Rm contraste, Pernambuco tem oito municípios entre os 50 mais violentos e o Rio de Janeiro tem sete. Precisamos estudar tanto os casos exitosos, como São Paulo, quanto os negativos, como Pernambuco, além do Paraná, onde a violência cresceu muito.
Meu olhar, sobrepondo as taxas de homicídio e a distribuição das fronteiras agrícolas, sugere uma relação entre as duas variáveis. As áreas de expansão desordenada, além dos gigantescos danos ecológicos, têm altíssimas taxas de homicídio.
O Mapa enfatiza a interiorização dos homicídios e a alta participação dos jovens entre as vítimas de homicídio. Um dado faltante, de fácil, obtenção se refere ao gênero que, no Brasil, é um dos grandes determinantes do risco de vitimização – pelo menos tão importante quanto a idade; os mesmos dados, apresentados por gênero, podem apresentar diferenças significativas porque a relação entre idade, por um lado, e criminalidade e vitimização, pelo outro, é muito diferente entre mulheres. Falta, também, incluir a raça entre os fatores determinantes da vitimização. Controlando a classe social, o gênero, a idade e o estado civil, a raça é um importante determinante da vitimização por homicídios. Os dados são mais recentes e menos confiáveis do que os relativos ao gênero e ao sexo, mas essa seria uma importante adição ao esquema explicativo porque os negros têm um risco muito mais alto de vitimização por homicídios.

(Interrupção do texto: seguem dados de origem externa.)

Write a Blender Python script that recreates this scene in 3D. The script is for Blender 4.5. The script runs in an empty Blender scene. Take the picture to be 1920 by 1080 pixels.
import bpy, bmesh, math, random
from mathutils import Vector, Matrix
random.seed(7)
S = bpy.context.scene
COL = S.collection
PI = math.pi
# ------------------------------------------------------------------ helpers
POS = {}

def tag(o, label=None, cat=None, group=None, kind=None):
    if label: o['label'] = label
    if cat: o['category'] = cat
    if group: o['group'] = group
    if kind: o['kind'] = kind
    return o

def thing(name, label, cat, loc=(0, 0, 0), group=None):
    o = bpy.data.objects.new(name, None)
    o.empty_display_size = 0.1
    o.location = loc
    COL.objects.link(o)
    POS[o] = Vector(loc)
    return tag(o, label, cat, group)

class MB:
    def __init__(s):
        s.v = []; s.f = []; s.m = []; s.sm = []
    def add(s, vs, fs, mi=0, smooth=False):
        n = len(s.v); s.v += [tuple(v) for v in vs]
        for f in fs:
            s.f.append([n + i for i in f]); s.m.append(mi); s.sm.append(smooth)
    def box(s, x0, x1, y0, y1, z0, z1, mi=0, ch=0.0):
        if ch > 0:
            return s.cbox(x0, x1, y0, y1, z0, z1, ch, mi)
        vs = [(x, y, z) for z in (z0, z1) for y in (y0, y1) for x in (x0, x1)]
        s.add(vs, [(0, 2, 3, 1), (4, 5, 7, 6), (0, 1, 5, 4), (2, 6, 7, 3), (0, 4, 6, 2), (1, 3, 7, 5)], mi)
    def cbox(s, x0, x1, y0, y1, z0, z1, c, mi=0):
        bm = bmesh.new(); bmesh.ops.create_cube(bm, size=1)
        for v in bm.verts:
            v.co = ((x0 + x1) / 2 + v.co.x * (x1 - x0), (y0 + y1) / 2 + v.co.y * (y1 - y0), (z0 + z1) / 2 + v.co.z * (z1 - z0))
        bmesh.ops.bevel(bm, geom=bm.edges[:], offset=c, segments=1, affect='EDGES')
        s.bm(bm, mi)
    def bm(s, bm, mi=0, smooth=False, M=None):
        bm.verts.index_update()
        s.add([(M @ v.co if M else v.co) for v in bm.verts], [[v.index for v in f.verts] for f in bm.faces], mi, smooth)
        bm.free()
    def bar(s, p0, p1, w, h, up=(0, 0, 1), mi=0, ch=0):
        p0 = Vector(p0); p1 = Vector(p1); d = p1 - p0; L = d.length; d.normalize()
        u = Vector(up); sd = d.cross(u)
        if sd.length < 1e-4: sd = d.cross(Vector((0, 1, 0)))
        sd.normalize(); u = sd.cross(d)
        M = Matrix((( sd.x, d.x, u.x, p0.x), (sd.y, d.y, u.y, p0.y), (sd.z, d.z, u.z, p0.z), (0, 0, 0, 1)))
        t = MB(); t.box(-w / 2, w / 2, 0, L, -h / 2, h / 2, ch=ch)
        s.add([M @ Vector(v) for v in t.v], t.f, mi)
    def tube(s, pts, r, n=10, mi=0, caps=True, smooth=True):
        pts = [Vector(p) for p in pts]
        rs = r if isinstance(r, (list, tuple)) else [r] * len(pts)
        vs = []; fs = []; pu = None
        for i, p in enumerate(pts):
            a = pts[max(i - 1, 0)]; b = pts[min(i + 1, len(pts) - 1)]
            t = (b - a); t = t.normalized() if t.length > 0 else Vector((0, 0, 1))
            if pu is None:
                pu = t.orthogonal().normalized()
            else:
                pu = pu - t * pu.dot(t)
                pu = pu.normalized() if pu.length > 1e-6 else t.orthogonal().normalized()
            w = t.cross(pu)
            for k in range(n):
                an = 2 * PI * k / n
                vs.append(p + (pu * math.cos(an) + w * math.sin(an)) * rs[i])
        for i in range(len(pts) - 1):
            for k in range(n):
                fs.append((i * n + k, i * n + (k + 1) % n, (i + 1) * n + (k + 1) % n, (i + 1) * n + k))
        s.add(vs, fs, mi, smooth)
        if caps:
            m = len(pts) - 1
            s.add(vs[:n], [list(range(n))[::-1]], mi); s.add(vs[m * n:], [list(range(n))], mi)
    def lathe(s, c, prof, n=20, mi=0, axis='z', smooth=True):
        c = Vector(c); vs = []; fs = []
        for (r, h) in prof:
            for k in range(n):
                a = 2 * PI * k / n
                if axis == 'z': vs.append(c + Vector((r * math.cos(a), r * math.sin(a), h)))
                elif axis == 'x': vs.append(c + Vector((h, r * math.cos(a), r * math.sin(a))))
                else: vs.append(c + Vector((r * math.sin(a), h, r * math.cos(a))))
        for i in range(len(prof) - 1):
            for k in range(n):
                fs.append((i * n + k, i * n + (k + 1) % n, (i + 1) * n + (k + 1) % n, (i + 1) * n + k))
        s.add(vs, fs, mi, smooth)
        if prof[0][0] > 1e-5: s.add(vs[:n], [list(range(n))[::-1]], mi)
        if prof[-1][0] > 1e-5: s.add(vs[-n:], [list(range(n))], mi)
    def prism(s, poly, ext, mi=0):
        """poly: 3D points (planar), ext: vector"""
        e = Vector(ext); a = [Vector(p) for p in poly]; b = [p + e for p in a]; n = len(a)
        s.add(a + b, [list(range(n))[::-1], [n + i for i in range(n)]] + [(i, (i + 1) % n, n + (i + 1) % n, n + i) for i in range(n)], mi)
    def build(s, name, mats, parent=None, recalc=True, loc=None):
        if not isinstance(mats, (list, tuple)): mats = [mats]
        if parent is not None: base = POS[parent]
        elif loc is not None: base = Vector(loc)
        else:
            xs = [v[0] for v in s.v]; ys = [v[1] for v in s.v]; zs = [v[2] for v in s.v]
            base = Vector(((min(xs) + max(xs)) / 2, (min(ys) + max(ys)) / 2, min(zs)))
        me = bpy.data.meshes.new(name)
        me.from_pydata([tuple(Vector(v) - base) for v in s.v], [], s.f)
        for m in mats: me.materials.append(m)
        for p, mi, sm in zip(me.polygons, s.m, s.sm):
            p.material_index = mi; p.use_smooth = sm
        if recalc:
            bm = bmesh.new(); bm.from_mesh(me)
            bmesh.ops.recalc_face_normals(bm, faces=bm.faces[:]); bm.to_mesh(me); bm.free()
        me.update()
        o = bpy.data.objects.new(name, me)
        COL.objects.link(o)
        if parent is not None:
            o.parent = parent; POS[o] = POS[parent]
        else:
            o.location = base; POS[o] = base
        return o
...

E já que essa é, também, uma lista dos meus desejos para edições futuras desse utilíssimo Mapa, uma análise estatisticamente um pouco mais sofisticada, multi-nível, separando os efeitos dos estados e os dos municípios, seria uma grande contribuição para aquilatar os efeitos de diferentes políticas públicas.
No conjunto, são notícias auspiciosas, que mostram que o risco de morrer assassinado no Brasil como um todo está baixando.